Trust Us, Mike Lee Will Scream Crackpot When the Moment’s Right

“In the future, Lee is likely to attract a little more attention. In fact, he just might be the platonic ideal for the new Constitution-obsessed, Tea Party-infused GOP: a lawyer who knows how to muster constitutional arguments to justify extreme ideas — and do it with a surprisingly genial, rational disposition. If, going forward, the Tea Party movement wants a national leader who doesn’t scream crackpot, Mike Lee is likely to be the guy.” [TNR, via Political Wire]


Nah. Scandals will take him down. Plus he associates with some really disreputable people.

Didn’t work out so well for Ralphie Reed, the Pizza Delivery Boy for Abrahmoff.

Platonic? Is that what we’re calling it now?

@Benedick: Well, y’know, The Symposium and all…

ADD: Amazon is suggesting “Disney Princess Sing Along Songs”. Mike Lee brings that out in bots.

@Benedick: Rut roh. Spiderman THE MUSICAL has more issues, like actors quitting. And Taymor may have had a wee too many Vicodin:

Ms. Mendoza played Arachne, a spider villainess who has a major role in Peter Parker’s becoming Spider-Man and who becomes obsessed with the superhero. Arachne is a signature creation of the show’s director, Julie Taymor, who said in an interview last month that she conceived of the character several years ago after having a dream about the transformation of a normal teenage boy into a powerful superhuman.

Mike Lee did his Mormon mission in Texas?

Bwwwaaaa haaaa haaa.

Where, at the Yearning for Zion compound?


ADD: That smug pudgy face of his just screams closet case.

@JNOV: I’m not shy about being the biggest U2 fan around here, but even I knew this would be a dog from the moment I heard that Bono and the Edge were writing the music for this. I didn’t see them as Broadway types and was unaware of them having any interest in or association with comics or American superheros. I think a musical about Bono’s early 90s alter ego McPhisto (a play on McDonald’s and Mephisto) would have been more interesting and something that they could have done right. I’ve seen videos of the ironically titled “The Boy That Fell From the Sky” they wrote for Spiderman and thought was was a second or third rate outtake, like the floor sweepings we get in our fan club cds once a year. (Pay $50 and get a “special edition” cd and access to concert ticket pre-sales. I also did that with Metallica in 2008. Anyway . . . )

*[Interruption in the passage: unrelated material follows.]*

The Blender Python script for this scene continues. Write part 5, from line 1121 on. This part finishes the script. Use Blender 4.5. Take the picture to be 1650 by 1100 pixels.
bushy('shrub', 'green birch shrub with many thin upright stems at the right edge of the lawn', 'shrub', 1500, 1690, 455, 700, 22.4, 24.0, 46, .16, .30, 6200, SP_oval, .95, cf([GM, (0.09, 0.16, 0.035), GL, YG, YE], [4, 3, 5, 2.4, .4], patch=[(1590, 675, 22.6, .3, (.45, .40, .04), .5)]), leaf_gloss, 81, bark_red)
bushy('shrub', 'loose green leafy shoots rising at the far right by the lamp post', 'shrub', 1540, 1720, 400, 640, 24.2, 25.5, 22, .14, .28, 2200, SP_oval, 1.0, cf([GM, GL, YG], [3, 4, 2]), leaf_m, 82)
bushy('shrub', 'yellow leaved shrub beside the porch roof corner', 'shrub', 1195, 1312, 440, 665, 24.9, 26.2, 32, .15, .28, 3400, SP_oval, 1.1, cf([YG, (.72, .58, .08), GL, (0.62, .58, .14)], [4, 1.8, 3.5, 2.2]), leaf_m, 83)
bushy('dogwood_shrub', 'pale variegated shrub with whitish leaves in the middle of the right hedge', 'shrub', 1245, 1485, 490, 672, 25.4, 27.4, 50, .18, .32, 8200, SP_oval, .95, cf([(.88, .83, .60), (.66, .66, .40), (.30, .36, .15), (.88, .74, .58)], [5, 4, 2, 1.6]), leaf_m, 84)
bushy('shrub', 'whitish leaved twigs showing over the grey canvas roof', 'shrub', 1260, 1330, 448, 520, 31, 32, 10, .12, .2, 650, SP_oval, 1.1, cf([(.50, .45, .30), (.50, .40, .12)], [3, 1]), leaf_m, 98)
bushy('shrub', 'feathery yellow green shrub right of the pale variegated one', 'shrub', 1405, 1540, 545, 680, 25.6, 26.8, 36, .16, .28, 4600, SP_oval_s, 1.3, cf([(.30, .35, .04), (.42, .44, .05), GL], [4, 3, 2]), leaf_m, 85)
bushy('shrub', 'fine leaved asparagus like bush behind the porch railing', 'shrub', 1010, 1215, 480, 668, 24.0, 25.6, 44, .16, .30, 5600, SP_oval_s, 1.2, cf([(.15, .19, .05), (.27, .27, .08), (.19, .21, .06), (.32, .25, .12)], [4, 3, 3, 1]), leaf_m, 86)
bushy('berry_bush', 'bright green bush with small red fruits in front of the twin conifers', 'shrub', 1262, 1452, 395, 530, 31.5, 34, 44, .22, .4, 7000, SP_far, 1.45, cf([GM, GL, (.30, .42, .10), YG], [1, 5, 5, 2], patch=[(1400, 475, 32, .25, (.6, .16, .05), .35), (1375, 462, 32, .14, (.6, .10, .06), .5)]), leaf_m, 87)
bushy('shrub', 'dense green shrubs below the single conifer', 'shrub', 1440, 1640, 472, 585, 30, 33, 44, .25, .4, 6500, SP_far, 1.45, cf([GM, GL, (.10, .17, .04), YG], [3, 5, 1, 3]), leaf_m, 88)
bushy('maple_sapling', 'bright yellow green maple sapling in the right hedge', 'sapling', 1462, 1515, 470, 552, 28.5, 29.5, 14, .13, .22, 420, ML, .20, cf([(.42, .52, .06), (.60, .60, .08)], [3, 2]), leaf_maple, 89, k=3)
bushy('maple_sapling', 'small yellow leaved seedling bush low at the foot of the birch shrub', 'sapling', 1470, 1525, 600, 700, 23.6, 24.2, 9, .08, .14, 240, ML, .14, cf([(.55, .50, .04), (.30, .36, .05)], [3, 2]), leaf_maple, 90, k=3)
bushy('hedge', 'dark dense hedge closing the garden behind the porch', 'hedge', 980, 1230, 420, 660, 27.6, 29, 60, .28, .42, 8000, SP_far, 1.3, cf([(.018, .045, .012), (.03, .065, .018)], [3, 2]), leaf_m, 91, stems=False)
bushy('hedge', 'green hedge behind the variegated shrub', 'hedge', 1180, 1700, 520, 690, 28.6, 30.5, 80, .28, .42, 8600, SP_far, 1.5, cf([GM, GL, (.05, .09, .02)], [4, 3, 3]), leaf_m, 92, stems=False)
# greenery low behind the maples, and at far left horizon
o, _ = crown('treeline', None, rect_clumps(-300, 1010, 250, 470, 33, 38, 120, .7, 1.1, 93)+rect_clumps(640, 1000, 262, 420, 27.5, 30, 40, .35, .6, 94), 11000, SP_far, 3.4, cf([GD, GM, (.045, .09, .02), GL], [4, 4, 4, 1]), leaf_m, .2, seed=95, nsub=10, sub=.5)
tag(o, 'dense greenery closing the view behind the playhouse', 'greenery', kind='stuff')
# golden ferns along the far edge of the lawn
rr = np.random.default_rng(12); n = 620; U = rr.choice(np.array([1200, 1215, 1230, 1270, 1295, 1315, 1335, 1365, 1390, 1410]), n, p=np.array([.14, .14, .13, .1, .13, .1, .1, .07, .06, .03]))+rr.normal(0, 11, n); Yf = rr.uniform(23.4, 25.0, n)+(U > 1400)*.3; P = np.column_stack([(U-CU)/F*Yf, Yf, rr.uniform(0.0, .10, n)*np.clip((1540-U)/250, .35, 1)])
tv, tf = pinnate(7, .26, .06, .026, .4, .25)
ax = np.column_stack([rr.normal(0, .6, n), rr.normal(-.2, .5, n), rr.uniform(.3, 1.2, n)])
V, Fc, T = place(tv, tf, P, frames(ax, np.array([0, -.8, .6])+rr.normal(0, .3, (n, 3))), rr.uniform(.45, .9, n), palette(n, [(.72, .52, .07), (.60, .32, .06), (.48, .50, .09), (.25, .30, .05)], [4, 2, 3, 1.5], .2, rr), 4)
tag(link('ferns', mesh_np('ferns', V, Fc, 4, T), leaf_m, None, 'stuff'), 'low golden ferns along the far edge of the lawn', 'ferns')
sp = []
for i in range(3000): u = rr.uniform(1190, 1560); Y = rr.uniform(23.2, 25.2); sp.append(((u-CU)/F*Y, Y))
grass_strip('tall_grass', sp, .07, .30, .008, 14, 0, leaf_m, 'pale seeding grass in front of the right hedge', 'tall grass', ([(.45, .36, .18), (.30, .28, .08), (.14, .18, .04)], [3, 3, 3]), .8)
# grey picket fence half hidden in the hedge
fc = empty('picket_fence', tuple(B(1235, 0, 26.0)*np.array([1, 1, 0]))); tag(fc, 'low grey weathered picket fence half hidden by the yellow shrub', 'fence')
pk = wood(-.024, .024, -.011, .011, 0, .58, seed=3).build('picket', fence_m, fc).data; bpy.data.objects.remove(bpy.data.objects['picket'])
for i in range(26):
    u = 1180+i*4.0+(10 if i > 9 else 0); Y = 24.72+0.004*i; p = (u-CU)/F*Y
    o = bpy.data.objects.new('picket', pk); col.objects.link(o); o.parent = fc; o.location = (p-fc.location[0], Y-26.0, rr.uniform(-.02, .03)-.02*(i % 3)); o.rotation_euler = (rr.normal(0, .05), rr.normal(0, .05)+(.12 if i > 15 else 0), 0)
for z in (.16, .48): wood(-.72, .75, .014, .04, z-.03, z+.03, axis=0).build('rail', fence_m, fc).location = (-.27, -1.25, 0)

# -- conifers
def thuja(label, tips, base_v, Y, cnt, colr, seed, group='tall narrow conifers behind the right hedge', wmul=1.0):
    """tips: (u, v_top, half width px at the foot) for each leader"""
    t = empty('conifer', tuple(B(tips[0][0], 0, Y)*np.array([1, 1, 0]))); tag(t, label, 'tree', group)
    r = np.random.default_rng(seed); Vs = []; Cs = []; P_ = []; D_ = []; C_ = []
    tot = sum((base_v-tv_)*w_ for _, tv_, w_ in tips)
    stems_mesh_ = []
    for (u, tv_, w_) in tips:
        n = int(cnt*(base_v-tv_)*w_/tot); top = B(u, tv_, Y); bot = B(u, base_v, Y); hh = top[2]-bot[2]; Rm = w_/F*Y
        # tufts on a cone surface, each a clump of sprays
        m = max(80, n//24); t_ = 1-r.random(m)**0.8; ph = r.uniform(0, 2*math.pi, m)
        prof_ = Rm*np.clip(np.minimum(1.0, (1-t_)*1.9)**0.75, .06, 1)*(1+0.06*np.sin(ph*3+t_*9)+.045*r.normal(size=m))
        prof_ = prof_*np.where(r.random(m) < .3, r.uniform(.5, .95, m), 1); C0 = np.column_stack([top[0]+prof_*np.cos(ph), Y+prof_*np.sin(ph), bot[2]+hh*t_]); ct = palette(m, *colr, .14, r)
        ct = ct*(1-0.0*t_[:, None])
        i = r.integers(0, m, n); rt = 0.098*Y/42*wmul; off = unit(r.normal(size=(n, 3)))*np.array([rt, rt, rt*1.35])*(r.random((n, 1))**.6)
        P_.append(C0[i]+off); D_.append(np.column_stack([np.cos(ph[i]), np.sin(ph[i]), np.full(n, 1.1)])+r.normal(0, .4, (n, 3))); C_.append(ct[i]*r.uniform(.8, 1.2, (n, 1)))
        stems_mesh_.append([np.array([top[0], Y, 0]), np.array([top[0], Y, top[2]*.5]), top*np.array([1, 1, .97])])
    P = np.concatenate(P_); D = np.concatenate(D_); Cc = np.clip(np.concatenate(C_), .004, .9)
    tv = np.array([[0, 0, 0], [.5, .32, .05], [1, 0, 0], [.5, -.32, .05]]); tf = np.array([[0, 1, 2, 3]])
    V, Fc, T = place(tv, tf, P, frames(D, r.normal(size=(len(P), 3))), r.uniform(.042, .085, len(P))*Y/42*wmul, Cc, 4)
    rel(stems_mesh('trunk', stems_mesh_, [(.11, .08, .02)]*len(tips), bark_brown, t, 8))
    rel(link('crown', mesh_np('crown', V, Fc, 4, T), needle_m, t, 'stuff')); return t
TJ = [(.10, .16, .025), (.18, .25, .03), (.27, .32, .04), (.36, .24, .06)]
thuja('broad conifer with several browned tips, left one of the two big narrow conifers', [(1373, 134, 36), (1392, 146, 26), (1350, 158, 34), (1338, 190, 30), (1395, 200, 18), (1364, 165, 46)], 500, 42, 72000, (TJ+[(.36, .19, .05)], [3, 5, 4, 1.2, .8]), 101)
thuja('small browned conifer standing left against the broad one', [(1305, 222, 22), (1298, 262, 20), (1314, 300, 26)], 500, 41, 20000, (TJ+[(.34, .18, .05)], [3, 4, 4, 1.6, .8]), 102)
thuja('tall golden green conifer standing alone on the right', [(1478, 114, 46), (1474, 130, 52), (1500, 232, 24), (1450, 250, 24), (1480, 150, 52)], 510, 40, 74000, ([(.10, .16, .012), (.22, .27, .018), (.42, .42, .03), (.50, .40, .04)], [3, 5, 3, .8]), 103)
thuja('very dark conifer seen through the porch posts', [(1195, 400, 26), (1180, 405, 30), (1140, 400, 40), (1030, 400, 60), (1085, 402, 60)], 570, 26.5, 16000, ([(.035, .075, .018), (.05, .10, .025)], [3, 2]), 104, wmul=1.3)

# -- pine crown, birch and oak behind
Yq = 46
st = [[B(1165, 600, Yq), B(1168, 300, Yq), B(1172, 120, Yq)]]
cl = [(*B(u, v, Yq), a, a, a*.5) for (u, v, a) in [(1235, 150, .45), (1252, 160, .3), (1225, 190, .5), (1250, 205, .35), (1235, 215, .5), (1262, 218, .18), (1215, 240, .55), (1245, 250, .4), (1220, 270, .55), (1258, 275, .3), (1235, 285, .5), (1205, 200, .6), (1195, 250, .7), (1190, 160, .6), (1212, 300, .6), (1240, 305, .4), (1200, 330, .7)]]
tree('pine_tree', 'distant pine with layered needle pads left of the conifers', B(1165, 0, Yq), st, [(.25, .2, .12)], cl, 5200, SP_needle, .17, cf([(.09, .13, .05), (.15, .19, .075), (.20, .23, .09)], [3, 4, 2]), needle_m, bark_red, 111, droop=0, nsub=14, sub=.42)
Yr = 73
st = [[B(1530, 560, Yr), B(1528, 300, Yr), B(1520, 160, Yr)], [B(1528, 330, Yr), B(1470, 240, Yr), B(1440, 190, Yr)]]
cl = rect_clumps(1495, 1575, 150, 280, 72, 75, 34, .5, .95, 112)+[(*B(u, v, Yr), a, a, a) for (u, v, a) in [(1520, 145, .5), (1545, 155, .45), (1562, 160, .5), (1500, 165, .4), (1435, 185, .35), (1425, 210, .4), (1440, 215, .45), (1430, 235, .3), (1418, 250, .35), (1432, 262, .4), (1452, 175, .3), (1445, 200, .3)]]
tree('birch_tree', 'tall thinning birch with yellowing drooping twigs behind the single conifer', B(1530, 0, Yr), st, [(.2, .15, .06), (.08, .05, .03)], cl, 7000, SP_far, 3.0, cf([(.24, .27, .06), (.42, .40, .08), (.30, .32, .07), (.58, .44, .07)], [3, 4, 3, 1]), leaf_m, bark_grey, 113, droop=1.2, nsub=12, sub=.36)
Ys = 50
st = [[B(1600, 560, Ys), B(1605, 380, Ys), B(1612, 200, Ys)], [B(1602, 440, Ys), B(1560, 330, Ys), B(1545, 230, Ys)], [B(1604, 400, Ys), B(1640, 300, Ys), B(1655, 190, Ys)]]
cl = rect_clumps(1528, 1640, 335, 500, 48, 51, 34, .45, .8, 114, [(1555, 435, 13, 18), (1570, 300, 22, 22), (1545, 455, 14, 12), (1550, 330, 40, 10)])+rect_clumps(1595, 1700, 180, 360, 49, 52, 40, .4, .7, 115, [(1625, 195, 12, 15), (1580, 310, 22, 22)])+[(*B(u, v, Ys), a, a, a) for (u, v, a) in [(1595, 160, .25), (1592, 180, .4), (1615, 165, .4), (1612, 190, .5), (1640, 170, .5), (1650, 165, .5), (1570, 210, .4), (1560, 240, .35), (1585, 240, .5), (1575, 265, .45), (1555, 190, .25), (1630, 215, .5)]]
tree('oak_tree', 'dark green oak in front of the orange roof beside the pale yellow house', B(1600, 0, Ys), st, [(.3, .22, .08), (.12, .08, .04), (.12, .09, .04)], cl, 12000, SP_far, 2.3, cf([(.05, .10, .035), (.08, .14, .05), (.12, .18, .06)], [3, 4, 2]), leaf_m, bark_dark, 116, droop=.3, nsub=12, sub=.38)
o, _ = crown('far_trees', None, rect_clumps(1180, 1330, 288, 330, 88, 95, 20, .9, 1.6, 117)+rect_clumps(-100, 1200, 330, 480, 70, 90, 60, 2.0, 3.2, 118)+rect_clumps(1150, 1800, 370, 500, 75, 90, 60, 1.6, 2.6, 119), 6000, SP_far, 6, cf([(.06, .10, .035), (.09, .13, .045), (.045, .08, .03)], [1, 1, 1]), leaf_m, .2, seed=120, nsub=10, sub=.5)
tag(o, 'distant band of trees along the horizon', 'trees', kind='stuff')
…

I don’t blame the U2 guys for what this show has become. They just wrote some tunes, dashed off in down time on the megatour they’ve been on since June 2009 after a year of writing and recording their last record, most of which I really like. They are not the people who decided to hang actors 30 feet in the air, or who wrote a crappy script for the show.

U2 with Bono as McPhisto, “Daddy’s Gonna Pay for Your Crashed Car”

@JNOV: It sounds like they’re firing her. If you quit you don’t get paid. Or perhaps it has to do with being injured and then allowing her to play. Doctors always tell you to stay home for two weeks but no one ever does.

@redmanlaw: I’ve no idea what they’ve ever written. The producers probably felt it would give the show a star name and help to create anticipation. So far as I understand it the hero is bitten by a spider and is then transformed. Which makes the transformation passive. It happens to the hero through no effort of his own. So what’s the story? Clearly that doesn’t matter in a comic but it does in a dramatic form. You don’t really need to have good music in a musical though it helps. What you need is a compelling story. Sounds like they were trying to create a villain, which would seem to be a good idea. But it still leaves a vacuum at the heart of the piece.

I wish I didn’t wish it ill. But it’s very bad news for the theatre. Women on the Verge is the only new musical of the year with something to say for itself and it’s been a disaster. It’s too bad.

@JNOV: she conceived of the character several years ago after having a dream about the transformation of a normal teenage boy into a powerful superhuman.
In other words, after seeing the original Spiderman movie. Lame.

@redmanlaw: I’m not criticizing U2; I’m criticizing Taymore. Like Mistress Cynica pointed out, she’s taking animated and CGI movies and trying to make them theater. She throws in a newish twist and calls it her own. Problem is, live performances don’t tend to have green screens, numerous takes, editing, etc. While I heard that The Lion King costumes were outstanding, they were also damaging the actors’ health.

I say make a good musical, and then turn it into a movie. Taymor is working backwards, and she’s trying to dazzle people, but it’s not a movie. It’s also not Cirque du Soleil.

@Benedick: I think she also kinda flipped out. I can’t imagine how painful it would be to be spun upside down with a concussion. That poor guy that fell on the 20th is seriously injured. This thing is all kinds of wrong.